Well, things obviously didn’t pan out that way. I can still clearly recall walking into my local indie record shop just a few weeks after graduating high school, unsure of exactly where my life was headed but not a bit hesitant over plucking the Love American Style EP off the wall for purchase. To be blunt, hearing it was a necessity. The intriguing cover portended something quite different, but I was fully prepared for disaster. I was however completely unprepared for what I got. As a teaser for the unmitigated, ahead of the curve brilliance of Paul’s Boutique it worked like a charm while also making it immediately clear The Beastie Boys were completely disinterested in playing the stagnating role of rock ‘n’ rap charlatans.

This isn’t to say the trio had completely abandoned their previous persona or the more interesting strategies that came along with it. To the contrary, “Shake Your Rump” is essentially a loose expansion upon the template of “Hold It, Now Hit It,” all about trading smack talking rhymes while a precise barrage of samples helps turn the track into a hook-laden celebration of hip-hop’s then fledgling essence.

To expand, this was not only quite a growth spurt for The Beasties, but through the music of The Dust Brothers a big advance for hip-hop as well. Of course Paul’s Boutique would essay this progression at great length while waiting for so many to catch up to its achievement, but Love American Style laid Paul’s Boutique’s two best-known tracks end-to-end on the A-side like an instruction manual in how to avoid the dangers of the sophomore slump. That it was beyond the ken of so many at the time (“what is this crap?” was a common refrain) actually magnifies its accomplishment.

The A-side’s other cut is “Hey Ladies”, a terrific improvement upon the titular concerns of Licensed to Ill’s “Girls” (with a sly nod to their behavioral forefather Jerry Lewis).

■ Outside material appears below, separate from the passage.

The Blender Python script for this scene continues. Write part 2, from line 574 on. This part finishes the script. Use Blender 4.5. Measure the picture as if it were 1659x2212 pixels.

And it’s not just that the Boy’s had grown to appreciate women as something other than sex objects and housekeepers while still retaining their libido and sass; “Girls” was exactly the kind of extremely (and perhaps infuriatingly) simple song that a bunch of ex-hardcores (Rubin included) would conjure up.

“Hey Ladies” on the other hand is a deluxe banquet of complex rhyming wedded to some of the most successful disco/funk based hip-hop music ever laid to tape, and so much of the following decade’s retro-‘70’s experience begins right here (with obvious assistance from its music video); getting the munchies while watching a badly duped VHS copy of Dolomite was just around the corner.

And this methodical ‘70s vibe is only amplified by the two instrumental remixes on the flipside, “33% God” and “Dis Yourself in ’89 (Just Do It).” I mean, the former has extended sampled dialogue from the movie Car Wash for Pete’s sake. That both tracks possess their own titles is illustrative of their value; not only do they provide ample commentary upon the songs from which they’re derived, they also totally stand up as works in their own right, with much of the reason stemming from their use of preexisting sources. While certainly not alone in how it elevated sampling as an art form, the music of The Beastie Boys in this era is distinguished as one of the highpoints of the whole aesthetic.

Love American Style was indeed a compact primer in just what to expect from this bunch of freshly liberated artistic free-agents, the group no longer under the thumb and contractual obligation of folks that greatly underestimated their talents and potential for growth. If Paul’s Boutique was initially considered a failure (or more politely, a disappointment) for not living up to its predecessor’s sales figures, it has ultimately proved to be their most successful release in purely artistic terms.

Yes, they made great records later, but listening to Love American Style made it clear as crystal that Adam Horowitz, Michael Diamond, and Adam Yauch were three free men with an acute musical vision and an abundance to say. Hearing it today, its songs still sound incredibly fresh. Twenty-three years ago it sounded like a four-song doorway into hip-hop’s ‘90s renaissance.